En dépit de tous ces facteurs sociolinguistiques négatifs contribuant à la dévalorisation du créole, celui-ci a quand même réussi à passer du statut de langue vernaculaire à celui de langue nationale pour enfin arriver à celui de langue co-officielle en Haïti. Considérant le contexte de rapports d’inégalité sociale dans lequel le créole s’est développé depuis la colonisation jusqu’à la fin du XXe siècle, la société haïtienne a réalisé un exploit extraordinaire en faisant de cette langue ce qu’elle est aujourd’hui. Étant le pays le plus avancé au monde en matière de développement du créole, Haïti a en fait beaucoup à offrir dans les domaines linguistique et culturel aux autres états membres de la CARICOM avec lesquels il partage la culture créole et l’usage de cette langue.

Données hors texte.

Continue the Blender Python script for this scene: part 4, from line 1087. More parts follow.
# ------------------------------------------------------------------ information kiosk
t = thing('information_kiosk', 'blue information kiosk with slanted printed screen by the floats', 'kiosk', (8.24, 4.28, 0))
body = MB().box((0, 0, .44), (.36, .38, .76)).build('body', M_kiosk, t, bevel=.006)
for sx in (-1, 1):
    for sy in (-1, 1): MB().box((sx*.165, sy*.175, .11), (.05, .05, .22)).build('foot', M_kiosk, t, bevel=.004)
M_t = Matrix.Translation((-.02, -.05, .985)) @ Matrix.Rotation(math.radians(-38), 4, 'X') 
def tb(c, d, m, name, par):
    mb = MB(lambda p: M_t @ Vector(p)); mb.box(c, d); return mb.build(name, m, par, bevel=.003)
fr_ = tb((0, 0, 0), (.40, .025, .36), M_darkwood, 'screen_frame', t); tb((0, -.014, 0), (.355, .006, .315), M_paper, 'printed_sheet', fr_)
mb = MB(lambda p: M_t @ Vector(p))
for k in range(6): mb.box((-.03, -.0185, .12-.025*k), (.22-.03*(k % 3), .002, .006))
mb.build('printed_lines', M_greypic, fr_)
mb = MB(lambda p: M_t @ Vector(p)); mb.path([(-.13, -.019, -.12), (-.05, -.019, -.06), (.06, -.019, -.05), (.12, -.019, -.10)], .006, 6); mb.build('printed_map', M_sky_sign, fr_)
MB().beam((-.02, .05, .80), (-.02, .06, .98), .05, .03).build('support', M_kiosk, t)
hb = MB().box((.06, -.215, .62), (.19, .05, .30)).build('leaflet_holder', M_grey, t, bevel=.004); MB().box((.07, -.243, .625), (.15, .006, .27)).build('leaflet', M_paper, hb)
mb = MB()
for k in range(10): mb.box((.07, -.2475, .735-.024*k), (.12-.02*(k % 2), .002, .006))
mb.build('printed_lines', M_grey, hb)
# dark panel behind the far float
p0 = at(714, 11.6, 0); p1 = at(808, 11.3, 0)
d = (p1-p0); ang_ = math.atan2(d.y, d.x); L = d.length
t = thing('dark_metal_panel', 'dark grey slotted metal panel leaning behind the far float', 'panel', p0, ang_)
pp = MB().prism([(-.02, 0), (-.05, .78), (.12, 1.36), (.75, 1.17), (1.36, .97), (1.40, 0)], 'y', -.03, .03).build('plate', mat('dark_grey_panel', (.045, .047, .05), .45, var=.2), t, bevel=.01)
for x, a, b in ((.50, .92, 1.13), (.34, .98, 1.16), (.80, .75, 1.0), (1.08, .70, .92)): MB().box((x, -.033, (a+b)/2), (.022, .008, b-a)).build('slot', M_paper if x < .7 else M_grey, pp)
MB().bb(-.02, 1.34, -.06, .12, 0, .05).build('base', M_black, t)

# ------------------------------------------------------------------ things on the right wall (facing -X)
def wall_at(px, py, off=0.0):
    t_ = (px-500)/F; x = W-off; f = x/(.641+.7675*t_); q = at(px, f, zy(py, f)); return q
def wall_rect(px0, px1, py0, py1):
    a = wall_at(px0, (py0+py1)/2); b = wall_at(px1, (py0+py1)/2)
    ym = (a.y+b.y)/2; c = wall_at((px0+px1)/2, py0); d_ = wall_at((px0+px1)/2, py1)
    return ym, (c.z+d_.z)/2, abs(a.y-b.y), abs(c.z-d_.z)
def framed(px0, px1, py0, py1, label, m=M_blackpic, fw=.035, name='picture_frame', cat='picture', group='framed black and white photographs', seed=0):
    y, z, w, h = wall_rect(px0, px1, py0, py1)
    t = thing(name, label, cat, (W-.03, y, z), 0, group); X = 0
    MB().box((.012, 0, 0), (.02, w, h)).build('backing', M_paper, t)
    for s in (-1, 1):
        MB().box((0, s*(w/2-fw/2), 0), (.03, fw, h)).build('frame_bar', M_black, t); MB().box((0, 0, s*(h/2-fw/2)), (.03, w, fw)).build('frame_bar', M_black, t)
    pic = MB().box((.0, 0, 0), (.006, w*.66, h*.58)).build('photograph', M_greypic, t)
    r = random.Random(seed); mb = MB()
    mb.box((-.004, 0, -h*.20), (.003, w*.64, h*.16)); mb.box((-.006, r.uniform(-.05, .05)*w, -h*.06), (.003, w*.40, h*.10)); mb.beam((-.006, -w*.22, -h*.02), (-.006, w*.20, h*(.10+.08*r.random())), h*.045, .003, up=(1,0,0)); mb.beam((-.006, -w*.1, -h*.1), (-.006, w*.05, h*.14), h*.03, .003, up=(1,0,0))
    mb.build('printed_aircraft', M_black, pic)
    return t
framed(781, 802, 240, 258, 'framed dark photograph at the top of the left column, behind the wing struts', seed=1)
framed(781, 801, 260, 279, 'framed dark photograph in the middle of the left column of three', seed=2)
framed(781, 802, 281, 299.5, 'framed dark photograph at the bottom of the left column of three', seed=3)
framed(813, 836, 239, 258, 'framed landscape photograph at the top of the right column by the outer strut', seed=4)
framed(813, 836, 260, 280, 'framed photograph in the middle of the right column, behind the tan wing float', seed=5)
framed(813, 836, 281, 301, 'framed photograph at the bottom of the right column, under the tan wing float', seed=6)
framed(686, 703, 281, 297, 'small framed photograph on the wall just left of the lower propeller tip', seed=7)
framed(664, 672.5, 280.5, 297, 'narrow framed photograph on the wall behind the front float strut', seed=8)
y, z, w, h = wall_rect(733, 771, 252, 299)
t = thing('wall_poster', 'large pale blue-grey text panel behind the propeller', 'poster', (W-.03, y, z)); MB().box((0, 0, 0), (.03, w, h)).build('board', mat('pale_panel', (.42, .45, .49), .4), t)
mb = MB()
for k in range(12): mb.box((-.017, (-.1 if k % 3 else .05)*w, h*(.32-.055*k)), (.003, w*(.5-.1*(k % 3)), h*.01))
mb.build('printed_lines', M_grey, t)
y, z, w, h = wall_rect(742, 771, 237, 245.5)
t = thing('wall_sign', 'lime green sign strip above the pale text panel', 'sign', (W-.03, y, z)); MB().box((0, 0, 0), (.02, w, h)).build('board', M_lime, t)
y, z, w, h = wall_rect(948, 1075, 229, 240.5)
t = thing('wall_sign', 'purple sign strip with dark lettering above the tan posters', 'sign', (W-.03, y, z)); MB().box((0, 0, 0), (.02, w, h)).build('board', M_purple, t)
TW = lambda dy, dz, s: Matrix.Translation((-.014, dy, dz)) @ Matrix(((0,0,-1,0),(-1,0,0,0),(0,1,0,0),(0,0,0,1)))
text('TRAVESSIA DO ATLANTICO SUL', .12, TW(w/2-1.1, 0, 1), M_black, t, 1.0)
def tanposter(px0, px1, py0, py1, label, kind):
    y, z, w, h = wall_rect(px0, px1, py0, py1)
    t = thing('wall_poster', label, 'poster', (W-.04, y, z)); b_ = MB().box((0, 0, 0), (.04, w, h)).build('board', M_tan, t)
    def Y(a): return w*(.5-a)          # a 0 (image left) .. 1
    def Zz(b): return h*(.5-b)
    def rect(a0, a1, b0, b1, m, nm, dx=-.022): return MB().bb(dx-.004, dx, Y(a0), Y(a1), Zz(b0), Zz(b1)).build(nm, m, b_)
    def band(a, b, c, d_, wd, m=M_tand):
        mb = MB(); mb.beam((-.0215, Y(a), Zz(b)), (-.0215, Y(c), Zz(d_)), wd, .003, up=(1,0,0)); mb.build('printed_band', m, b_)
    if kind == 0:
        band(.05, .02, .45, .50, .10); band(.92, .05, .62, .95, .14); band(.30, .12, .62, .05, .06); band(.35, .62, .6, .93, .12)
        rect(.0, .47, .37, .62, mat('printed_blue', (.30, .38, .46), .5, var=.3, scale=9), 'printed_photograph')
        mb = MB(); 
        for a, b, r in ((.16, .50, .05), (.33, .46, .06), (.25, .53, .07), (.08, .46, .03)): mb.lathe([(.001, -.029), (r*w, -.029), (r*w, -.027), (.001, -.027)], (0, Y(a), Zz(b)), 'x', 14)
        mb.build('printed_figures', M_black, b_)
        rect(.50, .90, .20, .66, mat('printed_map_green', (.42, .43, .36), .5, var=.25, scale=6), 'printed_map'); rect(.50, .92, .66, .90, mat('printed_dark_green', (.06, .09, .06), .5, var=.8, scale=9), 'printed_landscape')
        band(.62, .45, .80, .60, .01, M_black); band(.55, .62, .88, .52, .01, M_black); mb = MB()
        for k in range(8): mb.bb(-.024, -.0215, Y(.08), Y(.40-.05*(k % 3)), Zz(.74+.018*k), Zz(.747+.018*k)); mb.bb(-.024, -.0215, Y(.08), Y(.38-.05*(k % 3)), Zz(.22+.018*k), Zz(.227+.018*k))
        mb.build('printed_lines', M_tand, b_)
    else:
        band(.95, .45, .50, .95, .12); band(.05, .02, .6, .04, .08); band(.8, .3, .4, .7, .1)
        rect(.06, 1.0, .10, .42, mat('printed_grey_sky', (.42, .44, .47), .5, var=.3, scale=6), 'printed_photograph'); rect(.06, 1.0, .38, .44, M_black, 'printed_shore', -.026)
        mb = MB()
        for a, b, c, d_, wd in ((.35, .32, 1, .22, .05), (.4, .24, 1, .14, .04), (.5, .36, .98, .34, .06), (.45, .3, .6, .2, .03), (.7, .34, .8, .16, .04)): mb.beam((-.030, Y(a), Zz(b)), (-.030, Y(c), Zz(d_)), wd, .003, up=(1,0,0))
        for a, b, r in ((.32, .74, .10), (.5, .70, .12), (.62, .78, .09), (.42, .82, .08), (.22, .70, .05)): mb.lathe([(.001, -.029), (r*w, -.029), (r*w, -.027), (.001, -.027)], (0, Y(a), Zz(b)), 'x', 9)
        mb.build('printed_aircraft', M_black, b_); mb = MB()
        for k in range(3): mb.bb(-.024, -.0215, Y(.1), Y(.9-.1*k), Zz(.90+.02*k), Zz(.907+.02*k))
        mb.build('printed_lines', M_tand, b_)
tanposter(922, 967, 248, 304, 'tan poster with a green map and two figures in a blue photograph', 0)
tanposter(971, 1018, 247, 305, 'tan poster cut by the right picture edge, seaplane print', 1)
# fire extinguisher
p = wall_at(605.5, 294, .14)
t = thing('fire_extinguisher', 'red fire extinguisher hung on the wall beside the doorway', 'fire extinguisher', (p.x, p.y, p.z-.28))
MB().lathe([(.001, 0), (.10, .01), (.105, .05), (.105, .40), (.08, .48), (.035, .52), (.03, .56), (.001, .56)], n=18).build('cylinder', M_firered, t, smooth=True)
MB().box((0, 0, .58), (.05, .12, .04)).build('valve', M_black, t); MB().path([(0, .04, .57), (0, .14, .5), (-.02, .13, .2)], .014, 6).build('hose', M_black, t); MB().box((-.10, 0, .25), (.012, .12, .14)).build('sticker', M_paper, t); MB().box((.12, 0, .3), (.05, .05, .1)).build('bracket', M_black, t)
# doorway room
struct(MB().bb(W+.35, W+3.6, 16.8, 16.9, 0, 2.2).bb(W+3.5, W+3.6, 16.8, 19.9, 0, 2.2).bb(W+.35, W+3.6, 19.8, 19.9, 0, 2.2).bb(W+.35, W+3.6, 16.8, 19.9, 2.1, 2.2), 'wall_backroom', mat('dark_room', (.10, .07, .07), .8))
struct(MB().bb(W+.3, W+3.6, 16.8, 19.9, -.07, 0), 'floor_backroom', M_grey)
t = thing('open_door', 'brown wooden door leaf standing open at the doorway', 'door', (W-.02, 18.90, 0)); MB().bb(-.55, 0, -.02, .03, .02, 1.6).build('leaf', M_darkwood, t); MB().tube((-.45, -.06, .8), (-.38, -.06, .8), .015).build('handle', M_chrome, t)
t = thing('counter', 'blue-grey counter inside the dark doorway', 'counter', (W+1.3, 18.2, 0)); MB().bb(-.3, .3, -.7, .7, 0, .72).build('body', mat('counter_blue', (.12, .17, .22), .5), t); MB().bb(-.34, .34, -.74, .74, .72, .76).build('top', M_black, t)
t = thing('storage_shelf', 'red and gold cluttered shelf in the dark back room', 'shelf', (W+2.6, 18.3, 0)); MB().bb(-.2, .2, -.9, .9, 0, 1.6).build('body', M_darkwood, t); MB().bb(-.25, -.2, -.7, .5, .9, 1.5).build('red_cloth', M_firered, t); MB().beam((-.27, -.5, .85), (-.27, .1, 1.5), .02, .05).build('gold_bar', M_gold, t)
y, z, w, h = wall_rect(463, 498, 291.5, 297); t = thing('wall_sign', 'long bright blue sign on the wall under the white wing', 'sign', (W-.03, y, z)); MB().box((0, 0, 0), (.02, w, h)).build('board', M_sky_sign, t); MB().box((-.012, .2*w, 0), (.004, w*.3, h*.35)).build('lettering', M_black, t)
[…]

Pendant que le Président Martelly fait la sourde oreille aux appels de l’équipe du Rectorat de l’UEH et du Comité pour la création de l’Académie en ce qui concerne la promotion du créole haïtien, il veut rencontrer Monsieur Abdou DIOUF pour faire avancer le dossier de l’adoption du français au sein de la CARICOM. Qu’est-ce qui peut bien expliquer un tel comportement? Est-ce que cela relève de l’aliénation collective dont sont victimes plusieurs de nos compatriotes? Ou s’agit-il tout simplement d’une stratégie pour entrer dans les bonnes grâces de la France et de l’Organisation Internationale de la Francophonie? Quelles qu’en soient les raisons, rien ne peut prouver la légitimité du français dans l’espace de la CARICOM. Ce qui est, par contre, justifiable et justifié, c’est le rôle extrêmement important que le créole est naturellement appelé à jouer dans la CARICOM et dans toute la Caraïbe.